TOKYO — General Electric Co. is investing $24 million in India’s largest solar-power plant, drawn by what it called the technology’s “incredible potential” in the nation.
“India has gained incredible potential for the development of solar power,” Raghuveer Kurada, business leader for India and South East Asia at GE Energy Financial Services, said in a statement. “Our investment in Welspun Renewables’ solar project helps to realize that potential.”
India, which had virtually no solar power three years ago, plans to draw $11.7 billion of investment by 2017 to expand capacity sixfold as plunging panel prices make generation less costly. In contrast, fuel-supply bottlenecks are driving up the cost of power produced from coal and natural gas.
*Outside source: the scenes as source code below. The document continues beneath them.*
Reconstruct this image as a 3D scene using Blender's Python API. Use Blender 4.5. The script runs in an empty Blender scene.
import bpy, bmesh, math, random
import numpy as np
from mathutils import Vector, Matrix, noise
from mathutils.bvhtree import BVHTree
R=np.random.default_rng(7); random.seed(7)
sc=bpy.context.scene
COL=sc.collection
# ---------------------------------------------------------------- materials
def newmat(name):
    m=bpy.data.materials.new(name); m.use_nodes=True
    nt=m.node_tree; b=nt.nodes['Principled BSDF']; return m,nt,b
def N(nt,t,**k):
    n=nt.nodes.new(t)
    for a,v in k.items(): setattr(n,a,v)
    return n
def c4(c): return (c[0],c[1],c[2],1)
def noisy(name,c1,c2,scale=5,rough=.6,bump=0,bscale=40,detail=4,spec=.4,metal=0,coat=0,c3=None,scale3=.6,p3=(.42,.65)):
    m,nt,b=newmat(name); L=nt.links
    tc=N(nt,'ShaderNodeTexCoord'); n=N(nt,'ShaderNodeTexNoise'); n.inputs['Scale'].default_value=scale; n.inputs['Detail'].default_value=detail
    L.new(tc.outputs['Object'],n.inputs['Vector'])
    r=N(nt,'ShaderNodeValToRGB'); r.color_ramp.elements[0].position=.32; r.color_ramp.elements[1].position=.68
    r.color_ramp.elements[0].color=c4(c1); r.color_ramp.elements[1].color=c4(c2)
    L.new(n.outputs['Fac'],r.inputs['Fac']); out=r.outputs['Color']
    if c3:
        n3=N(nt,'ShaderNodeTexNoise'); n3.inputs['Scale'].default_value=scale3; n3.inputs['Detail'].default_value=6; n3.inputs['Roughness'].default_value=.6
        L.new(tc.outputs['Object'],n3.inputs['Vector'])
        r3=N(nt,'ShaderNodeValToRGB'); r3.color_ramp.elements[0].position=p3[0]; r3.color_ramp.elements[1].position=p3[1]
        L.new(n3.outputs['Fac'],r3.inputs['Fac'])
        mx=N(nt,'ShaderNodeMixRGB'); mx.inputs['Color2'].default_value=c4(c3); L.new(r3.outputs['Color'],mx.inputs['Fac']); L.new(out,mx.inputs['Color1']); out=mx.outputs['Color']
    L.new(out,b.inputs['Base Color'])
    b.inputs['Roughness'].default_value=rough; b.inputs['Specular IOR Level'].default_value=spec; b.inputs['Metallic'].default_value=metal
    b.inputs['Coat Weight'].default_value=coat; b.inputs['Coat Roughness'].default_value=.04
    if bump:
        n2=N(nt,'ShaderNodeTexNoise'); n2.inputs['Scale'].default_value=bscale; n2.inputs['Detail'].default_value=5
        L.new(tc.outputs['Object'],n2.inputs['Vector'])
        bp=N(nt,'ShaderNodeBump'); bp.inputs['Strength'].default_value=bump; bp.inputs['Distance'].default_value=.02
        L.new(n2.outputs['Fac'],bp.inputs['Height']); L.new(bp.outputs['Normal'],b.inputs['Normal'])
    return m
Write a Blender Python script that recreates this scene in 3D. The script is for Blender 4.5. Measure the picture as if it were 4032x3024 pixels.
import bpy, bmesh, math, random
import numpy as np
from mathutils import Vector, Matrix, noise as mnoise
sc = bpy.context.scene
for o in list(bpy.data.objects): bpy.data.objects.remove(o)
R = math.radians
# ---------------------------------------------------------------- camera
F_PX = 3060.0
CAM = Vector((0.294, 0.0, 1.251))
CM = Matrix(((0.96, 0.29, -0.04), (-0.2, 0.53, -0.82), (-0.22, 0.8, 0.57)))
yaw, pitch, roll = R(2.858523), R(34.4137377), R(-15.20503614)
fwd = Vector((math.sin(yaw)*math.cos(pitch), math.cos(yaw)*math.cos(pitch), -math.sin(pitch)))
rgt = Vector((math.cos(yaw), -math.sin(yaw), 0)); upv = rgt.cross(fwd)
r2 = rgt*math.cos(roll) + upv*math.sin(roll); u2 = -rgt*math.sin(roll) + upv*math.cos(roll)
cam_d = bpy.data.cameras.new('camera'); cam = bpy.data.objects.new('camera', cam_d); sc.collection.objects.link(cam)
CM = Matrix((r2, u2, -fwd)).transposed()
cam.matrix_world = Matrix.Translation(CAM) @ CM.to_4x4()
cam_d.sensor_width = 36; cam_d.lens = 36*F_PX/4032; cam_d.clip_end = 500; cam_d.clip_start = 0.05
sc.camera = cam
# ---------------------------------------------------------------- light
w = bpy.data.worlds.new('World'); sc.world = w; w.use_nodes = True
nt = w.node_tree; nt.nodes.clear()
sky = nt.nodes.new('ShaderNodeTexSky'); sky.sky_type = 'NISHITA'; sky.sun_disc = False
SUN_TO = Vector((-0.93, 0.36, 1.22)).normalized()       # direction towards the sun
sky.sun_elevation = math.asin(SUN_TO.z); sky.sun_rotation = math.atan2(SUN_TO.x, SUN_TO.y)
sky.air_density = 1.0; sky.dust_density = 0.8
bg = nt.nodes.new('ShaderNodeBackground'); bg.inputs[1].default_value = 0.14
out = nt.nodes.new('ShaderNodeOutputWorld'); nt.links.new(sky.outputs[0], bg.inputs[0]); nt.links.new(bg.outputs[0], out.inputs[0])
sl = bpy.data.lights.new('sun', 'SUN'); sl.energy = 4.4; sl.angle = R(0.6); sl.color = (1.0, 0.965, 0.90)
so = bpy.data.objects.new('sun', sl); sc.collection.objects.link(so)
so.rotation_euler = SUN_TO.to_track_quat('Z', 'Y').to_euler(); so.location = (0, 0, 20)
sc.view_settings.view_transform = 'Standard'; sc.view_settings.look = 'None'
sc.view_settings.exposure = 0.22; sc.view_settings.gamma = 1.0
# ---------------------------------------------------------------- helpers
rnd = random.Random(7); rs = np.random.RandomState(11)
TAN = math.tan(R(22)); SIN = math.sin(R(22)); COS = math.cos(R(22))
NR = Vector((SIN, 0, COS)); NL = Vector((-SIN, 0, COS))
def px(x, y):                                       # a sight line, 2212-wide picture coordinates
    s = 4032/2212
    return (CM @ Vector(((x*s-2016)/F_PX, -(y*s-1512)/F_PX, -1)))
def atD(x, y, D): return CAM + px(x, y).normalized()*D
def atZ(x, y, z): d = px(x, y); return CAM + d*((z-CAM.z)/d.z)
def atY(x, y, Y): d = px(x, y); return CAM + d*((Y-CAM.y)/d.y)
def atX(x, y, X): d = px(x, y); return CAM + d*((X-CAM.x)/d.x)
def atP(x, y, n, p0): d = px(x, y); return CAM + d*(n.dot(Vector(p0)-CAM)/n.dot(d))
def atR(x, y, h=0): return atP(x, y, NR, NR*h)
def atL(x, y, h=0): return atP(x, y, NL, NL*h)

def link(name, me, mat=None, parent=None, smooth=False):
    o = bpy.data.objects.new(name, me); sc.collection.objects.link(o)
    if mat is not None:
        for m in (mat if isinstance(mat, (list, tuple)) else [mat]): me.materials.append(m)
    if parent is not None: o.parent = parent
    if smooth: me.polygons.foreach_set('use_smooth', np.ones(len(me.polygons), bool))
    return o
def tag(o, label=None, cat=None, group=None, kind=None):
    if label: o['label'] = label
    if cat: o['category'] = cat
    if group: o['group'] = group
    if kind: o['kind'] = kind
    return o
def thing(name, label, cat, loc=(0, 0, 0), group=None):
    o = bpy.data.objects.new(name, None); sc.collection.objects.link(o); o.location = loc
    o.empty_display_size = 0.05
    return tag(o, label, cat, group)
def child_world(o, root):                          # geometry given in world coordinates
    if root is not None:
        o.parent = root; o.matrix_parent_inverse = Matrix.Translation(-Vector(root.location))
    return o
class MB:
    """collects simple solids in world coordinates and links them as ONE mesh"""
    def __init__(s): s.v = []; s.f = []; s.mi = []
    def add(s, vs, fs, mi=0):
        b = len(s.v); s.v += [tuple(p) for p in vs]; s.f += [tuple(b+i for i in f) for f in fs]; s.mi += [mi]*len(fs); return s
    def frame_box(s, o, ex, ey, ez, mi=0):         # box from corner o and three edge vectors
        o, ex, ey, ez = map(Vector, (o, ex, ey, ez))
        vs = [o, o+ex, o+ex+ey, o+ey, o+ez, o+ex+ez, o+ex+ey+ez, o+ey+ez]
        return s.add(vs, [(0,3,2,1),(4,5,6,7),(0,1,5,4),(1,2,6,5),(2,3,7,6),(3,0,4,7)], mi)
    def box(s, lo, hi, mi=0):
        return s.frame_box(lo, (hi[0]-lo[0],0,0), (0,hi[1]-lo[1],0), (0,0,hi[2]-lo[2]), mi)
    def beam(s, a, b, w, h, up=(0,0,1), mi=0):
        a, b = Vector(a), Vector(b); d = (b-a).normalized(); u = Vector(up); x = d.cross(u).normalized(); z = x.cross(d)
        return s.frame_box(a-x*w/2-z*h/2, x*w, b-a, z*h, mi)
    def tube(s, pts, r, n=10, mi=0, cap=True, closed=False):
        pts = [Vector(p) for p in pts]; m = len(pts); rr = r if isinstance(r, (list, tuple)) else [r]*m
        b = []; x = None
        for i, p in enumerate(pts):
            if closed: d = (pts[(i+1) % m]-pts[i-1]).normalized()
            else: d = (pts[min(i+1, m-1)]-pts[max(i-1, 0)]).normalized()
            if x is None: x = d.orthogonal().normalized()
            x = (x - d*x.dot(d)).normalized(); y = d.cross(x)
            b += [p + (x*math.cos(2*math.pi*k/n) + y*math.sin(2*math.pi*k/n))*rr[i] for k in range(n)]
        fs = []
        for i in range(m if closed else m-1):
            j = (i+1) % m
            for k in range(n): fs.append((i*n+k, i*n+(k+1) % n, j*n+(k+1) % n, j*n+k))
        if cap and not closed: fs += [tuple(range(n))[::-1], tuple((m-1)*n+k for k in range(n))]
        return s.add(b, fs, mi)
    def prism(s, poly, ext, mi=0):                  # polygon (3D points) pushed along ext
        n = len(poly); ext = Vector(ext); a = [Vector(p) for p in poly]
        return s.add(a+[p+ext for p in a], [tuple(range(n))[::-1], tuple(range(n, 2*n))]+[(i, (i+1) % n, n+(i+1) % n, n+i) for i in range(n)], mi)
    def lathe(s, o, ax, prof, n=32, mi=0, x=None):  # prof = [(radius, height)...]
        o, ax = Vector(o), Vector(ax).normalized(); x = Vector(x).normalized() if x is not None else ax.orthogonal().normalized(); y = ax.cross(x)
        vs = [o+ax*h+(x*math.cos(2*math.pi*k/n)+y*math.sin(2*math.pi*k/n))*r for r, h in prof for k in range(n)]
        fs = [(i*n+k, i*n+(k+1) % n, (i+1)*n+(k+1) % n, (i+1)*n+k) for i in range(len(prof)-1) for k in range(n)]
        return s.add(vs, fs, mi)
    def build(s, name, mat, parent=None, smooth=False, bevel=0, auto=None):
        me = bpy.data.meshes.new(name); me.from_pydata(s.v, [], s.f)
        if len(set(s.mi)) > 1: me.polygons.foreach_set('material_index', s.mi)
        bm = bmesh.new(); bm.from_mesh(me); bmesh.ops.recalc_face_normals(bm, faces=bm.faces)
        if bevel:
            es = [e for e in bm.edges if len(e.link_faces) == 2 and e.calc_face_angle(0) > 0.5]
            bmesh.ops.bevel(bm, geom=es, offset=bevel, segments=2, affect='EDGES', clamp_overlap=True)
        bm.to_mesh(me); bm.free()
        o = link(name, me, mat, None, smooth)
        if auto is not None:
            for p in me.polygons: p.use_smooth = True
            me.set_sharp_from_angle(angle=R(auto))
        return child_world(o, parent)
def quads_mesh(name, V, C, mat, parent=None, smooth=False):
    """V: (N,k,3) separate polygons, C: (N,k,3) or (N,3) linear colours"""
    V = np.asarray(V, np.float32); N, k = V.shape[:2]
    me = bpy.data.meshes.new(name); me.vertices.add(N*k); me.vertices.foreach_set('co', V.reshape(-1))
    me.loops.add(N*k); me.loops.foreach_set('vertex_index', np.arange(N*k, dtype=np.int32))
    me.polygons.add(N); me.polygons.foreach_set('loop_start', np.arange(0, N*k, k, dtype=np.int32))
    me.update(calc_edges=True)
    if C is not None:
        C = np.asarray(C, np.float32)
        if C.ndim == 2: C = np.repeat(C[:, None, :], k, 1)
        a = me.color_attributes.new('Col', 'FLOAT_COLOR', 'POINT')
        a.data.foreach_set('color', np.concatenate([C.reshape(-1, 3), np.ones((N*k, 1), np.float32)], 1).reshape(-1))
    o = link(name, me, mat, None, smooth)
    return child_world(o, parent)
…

GE has already invested $10 billion in mostly wind and solar plants. Its entry into India’s solar industry “boosts the credibility of the whole sector” and demonstrates that local projects are now big enough and developers established enough to attract international interest, Welspun Energy Managing Director Vineet Mittal said in a phone interview from Mumbai.
Total Cost
Welspun built the plant at a total cost of 11.8 billion rupees ($194 million), Mittal said. GE’s investment will free up cash for Welspun to build new projects as it seeks to double capacity to 600 megawatts by the end of this year.
The plant in Neemuch in central Madhya Pradesh state operates at a capacity utilization factor of 26 percent, the companies said today in the joint statement. The figure is a measure of how efficiently a plant produces energy, compared with its maximum capacity.
In comparison, the average capacity utilization factor of plants in Gujarat state, home to the mostsolar-power capacity in India, was 18.7 percent in their first year of operation, Bloomberg New Energy Finance said in an October report.